GIVEN REQUEST:
Write out all the data again, exactly as it stands.

Records from a data collection:
--- start ---

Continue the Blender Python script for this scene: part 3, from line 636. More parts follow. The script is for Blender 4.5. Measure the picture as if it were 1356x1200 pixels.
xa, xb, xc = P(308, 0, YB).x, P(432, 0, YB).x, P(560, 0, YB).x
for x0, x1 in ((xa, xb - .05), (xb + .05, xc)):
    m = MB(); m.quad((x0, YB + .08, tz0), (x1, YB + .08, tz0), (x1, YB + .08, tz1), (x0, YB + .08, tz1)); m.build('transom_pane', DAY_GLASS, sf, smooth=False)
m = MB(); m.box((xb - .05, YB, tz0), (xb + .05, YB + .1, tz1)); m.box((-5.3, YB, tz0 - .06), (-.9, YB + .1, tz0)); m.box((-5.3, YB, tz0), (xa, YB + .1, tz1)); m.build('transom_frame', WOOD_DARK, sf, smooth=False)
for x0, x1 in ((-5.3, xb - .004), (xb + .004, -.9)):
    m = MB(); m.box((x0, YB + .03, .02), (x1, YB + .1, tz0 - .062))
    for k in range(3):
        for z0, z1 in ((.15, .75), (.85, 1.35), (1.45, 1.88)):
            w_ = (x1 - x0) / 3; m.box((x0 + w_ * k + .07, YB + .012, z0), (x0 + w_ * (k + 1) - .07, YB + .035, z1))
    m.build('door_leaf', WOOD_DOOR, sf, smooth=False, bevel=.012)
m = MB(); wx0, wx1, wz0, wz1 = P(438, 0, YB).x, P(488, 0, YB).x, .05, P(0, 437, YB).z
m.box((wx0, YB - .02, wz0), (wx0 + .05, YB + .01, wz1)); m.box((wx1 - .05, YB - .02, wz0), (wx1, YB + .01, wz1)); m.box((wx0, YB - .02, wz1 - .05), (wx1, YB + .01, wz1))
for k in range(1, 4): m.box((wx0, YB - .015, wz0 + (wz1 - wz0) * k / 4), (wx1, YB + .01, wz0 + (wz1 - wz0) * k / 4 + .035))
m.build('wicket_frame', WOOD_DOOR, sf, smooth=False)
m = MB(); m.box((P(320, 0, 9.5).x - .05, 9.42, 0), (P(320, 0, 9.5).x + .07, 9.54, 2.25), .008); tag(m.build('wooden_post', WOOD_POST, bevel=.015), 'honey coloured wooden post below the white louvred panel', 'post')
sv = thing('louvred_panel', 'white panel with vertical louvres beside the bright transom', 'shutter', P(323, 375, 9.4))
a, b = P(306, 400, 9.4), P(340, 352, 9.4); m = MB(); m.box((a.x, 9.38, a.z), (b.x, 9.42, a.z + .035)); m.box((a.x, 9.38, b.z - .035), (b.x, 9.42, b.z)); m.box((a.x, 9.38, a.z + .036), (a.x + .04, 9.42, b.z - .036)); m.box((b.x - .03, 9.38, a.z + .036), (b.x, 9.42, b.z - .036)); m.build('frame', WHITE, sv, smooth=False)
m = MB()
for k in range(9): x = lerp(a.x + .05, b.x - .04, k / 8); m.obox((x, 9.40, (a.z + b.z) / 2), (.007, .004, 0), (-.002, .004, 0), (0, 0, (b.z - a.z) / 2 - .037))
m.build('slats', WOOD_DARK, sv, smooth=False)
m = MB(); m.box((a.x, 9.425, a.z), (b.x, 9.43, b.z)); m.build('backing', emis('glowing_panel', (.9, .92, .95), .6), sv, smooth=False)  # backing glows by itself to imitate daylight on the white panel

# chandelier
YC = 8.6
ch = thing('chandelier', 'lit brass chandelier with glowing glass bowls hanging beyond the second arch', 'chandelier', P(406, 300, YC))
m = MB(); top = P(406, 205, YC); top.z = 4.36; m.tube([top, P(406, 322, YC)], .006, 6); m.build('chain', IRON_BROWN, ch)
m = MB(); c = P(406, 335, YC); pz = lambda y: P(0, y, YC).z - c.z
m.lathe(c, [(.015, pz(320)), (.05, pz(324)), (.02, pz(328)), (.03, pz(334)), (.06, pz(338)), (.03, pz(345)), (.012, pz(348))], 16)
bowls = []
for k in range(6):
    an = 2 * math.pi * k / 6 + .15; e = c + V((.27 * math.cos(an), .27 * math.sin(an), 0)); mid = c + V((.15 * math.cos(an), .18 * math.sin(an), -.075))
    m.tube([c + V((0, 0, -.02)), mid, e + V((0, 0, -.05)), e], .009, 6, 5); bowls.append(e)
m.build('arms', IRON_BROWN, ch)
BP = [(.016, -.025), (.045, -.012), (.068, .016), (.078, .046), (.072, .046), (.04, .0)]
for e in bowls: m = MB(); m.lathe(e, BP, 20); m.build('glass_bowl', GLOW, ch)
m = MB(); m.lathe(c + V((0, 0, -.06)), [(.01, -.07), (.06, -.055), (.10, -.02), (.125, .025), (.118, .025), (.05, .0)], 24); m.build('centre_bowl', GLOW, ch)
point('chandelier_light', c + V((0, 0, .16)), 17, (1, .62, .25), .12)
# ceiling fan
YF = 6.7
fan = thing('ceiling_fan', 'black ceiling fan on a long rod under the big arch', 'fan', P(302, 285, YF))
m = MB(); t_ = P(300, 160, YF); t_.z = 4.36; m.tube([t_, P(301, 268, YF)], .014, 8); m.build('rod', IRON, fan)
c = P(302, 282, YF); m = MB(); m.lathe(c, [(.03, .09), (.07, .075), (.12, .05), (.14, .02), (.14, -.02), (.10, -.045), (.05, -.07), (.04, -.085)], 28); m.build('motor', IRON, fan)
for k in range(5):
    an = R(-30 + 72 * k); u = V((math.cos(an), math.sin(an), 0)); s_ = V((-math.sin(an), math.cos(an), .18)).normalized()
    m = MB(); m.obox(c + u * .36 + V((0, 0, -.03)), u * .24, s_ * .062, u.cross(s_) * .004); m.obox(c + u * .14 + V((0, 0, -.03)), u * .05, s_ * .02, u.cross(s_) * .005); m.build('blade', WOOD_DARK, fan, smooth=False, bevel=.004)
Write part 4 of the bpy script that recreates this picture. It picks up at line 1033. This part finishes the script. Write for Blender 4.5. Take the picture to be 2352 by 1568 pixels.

--- end ---

SOLUTION:
Continue the Blender Python script for this scene: part 3, from line 636. More parts follow. The script is for Blender 4.5. Measure the picture as if it were 1356x1200 pixels.
xa, xb, xc = P(308, 0, YB).x, P(432, 0, YB).x, P(560, 0, YB).x
for x0, x1 in ((xa, xb - .05), (xb + .05, xc)):
    m = MB(); m.quad((x0, YB + .08, tz0), (x1, YB + .08, tz0), (x1, YB + .08, tz1), (x0, YB + .08, tz1)); m.build('transom_pane', DAY_GLASS, sf, smooth=False)
m = MB(); m.box((xb - .05, YB, tz0), (xb + .05, YB + .1, tz1)); m.box((-5.3, YB, tz0 - .06), (-.9, YB + .1, tz0)); m.box((-5.3, YB, tz0), (xa, YB + .1, tz1)); m.build('transom_frame', WOOD_DARK, sf, smooth=False)
for x0, x1 in ((-5.3, xb - .004), (xb + .004, -.9)):
    m = MB(); m.box((x0, YB + .03, .02), (x1, YB + .1, tz0 - .062))
    for k in range(3):
        for z0, z1 in ((.15, .75), (.85, 1.35), (1.45, 1.88)):
            w_ = (x1 - x0) / 3; m.box((x0 + w_ * k + .07, YB + .012, z0), (x0 + w_ * (k + 1) - .07, YB + .035, z1))
    m.build('door_leaf', WOOD_DOOR, sf, smooth=False, bevel=.012)
m = MB(); wx0, wx1, wz0, wz1 = P(438, 0, YB).x, P(488, 0, YB).x, .05, P(0, 437, YB).z
m.box((wx0, YB - .02, wz0), (wx0 + .05, YB + .01, wz1)); m.box((wx1 - .05, YB - .02, wz0), (wx1, YB + .01, wz1)); m.box((wx0, YB - .02, wz1 - .05), (wx1, YB + .01, wz1))
for k in range(1, 4): m.box((wx0, YB - .015, wz0 + (wz1 - wz0) * k / 4), (wx1, YB + .01, wz0 + (wz1 - wz0) * k / 4 + .035))
m.build('wicket_frame', WOOD_DOOR, sf, smooth=False)
m = MB(); m.box((P(320, 0, 9.5).x - .05, 9.42, 0), (P(320, 0, 9.5).x + .07, 9.54, 2.25), .008); tag(m.build('wooden_post', WOOD_POST, bevel=.015), 'honey coloured wooden post below the white louvred panel', 'post')
sv = thing('louvred_panel', 'white panel with vertical louvres beside the bright transom', 'shutter', P(323, 375, 9.4))
a, b = P(306, 400, 9.4), P(340, 352, 9.4); m = MB(); m.box((a.x, 9.38, a.z), (b.x, 9.42, a.z + .035)); m.box((a.x, 9.38, b.z - .035), (b.x, 9.42, b.z)); m.box((a.x, 9.38, a.z + .036), (a.x + .04, 9.42, b.z - .036)); m.box((b.x - .03, 9.38, a.z + .036), (b.x, 9.42, b.z - .036)); m.build('frame', WHITE, sv, smooth=False)
m = MB()
for k in range(9): x = lerp(a.x + .05, b.x - .04, k / 8); m.obox((x, 9.40, (a.z + b.z) / 2), (.007, .004, 0), (-.002, .004, 0), (0, 0, (b.z - a.z) / 2 - .037))
m.build('slats', WOOD_DARK, sv, smooth=False)
m = MB(); m.box((a.x, 9.425, a.z), (b.x, 9.43, b.z)); m.build('backing', emis('glowing_panel', (.9, .92, .95), .6), sv, smooth=False)  # backing glows by itself to imitate daylight on the white panel

# chandelier
YC = 8.6
ch = thing('chandelier', 'lit brass chandelier with glowing glass bowls hanging beyond the second arch', 'chandelier', P(406, 300, YC))
m = MB(); top = P(406, 205, YC); top.z = 4.36; m.tube([top, P(406, 322, YC)], .006, 6); m.build('chain', IRON_BROWN, ch)
m = MB(); c = P(406, 335, YC); pz = lambda y: P(0, y, YC).z - c.z
m.lathe(c, [(.015, pz(320)), (.05, pz(324)), (.02, pz(328)), (.03, pz(334)), (.06, pz(338)), (.03, pz(345)), (.012, pz(348))], 16)
bowls = []
for k in range(6):
    an = 2 * math.pi * k / 6 + .15; e = c + V((.27 * math.cos(an), .27 * math.sin(an), 0)); mid = c + V((.15 * math.cos(an), .18 * math.sin(an), -.075))
    m.tube([c + V((0, 0, -.02)), mid, e + V((0, 0, -.05)), e], .009, 6, 5); bowls.append(e)
m.build('arms', IRON_BROWN, ch)
BP = [(.016, -.025), (.045, -.012), (.068, .016), (.078, .046), (.072, .046), (.04, .0)]
for e in bowls: m = MB(); m.lathe(e, BP, 20); m.build('glass_bowl', GLOW, ch)
m = MB(); m.lathe(c + V((0, 0, -.06)), [(.01, -.07), (.06, -.055), (.10, -.02), (.125, .025), (.118, .025), (.05, .0)], 24); m.build('centre_bowl', GLOW, ch)
point('chandelier_light', c + V((0, 0, .16)), 17, (1, .62, .25), .12)
# ceiling fan
YF = 6.7
fan = thing('ceiling_fan', 'black ceiling fan on a long rod under the big arch', 'fan', P(302, 285, YF))
m = MB(); t_ = P(300, 160, YF); t_.z = 4.36; m.tube([t_, P(301, 268, YF)], .014, 8); m.build('rod', IRON, fan)
c = P(302, 282, YF); m = MB(); m.lathe(c, [(.03, .09), (.07, .075), (.12, .05), (.14, .02), (.14, -.02), (.10, -.045), (.05, -.07), (.04, -.085)], 28); m.build('motor', IRON, fan)
for k in range(5):
    an = R(-30 + 72 * k); u = V((math.cos(an), math.sin(an), 0)); s_ = V((-math.sin(an), math.cos(an), .18)).normalized()
    m = MB(); m.obox(c + u * .36 + V((0, 0, -.03)), u * .24, s_ * .062, u.cross(s_) * .004); m.obox(c + u * .14 + V((0, 0, -.03)), u * .05, s_ * .02, u.cross(s_) * .005); m.build('blade', WOOD_DARK, fan, smooth=False, bevel=.004)
Write part 4 of the bpy script that recreates this picture. It picks up at line 1033. This part finishes the script. Write for Blender 4.5. Take the picture to be 2352 by 1568 pixels.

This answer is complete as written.